# [Task description]
Every line in the listing below from the one with "Keep writing the" through the one with "bevel=bev, seg=2, smooth=0.8)" is to be reproduced exactly, both ends included; leave out the rest.

# [Recorded data]
══════
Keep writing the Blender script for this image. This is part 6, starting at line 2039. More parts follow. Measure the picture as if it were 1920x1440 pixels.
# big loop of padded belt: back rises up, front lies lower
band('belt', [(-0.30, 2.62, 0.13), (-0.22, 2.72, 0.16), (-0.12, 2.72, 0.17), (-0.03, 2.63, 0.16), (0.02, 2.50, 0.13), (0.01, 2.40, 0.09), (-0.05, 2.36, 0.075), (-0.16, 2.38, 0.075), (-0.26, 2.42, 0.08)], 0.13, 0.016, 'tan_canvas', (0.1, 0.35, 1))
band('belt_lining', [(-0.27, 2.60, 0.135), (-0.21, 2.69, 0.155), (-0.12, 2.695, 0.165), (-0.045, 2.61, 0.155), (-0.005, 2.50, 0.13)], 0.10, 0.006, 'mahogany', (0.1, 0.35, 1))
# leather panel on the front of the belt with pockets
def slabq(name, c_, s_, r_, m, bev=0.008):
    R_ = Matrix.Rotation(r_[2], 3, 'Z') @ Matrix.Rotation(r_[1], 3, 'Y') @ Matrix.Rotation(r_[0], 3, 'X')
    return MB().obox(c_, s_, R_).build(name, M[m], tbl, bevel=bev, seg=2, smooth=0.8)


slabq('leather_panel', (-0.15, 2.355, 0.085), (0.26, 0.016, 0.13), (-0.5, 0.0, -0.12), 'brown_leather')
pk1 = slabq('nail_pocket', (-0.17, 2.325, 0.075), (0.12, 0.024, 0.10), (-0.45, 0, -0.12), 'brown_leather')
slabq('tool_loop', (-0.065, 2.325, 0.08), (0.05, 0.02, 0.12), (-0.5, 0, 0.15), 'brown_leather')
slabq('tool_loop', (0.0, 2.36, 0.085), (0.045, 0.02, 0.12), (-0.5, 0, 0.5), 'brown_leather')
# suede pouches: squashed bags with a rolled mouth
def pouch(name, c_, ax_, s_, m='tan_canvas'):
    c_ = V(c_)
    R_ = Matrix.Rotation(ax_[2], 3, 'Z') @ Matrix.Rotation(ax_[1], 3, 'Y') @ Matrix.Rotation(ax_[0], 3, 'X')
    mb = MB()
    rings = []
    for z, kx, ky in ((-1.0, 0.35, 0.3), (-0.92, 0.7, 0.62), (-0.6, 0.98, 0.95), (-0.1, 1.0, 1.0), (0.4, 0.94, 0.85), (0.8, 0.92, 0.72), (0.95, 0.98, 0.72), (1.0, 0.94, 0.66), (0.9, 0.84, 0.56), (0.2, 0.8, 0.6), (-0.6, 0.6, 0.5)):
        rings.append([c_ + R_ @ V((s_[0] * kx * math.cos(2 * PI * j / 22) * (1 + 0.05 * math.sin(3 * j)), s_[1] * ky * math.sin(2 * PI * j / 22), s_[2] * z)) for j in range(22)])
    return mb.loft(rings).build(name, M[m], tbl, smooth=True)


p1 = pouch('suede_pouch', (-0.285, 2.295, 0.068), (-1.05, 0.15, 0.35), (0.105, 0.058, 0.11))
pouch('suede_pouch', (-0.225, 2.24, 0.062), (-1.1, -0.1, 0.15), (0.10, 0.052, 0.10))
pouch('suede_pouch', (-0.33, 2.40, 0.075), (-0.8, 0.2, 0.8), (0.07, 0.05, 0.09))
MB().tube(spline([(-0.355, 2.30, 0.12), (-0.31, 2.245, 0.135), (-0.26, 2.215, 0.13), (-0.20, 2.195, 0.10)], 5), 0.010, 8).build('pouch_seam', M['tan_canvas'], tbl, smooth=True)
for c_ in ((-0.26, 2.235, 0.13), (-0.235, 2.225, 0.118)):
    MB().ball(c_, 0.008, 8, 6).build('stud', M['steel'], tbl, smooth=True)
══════
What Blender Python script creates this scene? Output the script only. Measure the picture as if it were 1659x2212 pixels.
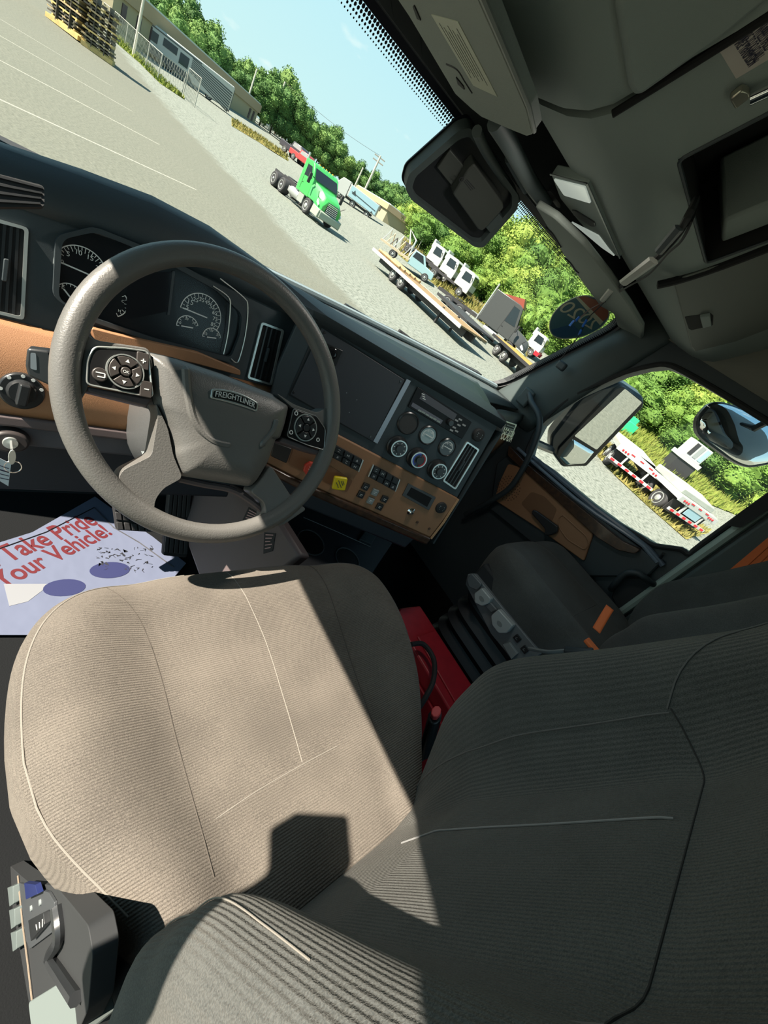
══════
# [Written solution]
Keep writing the Blender script for this image. This is part 6, starting at line 2039. More parts follow. Measure the picture as if it were 1920x1440 pixels.
# big loop of padded belt: back rises up, front lies lower
band('belt', [(-0.30, 2.62, 0.13), (-0.22, 2.72, 0.16), (-0.12, 2.72, 0.17), (-0.03, 2.63, 0.16), (0.02, 2.50, 0.13), (0.01, 2.40, 0.09), (-0.05, 2.36, 0.075), (-0.16, 2.38, 0.075), (-0.26, 2.42, 0.08)], 0.13, 0.016, 'tan_canvas', (0.1, 0.35, 1))
band('belt_lining', [(-0.27, 2.60, 0.135), (-0.21, 2.69, 0.155), (-0.12, 2.695, 0.165), (-0.045, 2.61, 0.155), (-0.005, 2.50, 0.13)], 0.10, 0.006, 'mahogany', (0.1, 0.35, 1))
# leather panel on the front of the belt with pockets
def slabq(name, c_, s_, r_, m, bev=0.008):
    R_ = Matrix.Rotation(r_[2], 3, 'Z') @ Matrix.Rotation(r_[1], 3, 'Y') @ Matrix.Rotation(r_[0], 3, 'X')
    return MB().obox(c_, s_, R_).build(name, M[m], tbl, bevel=bev, seg=2, smooth=0.8)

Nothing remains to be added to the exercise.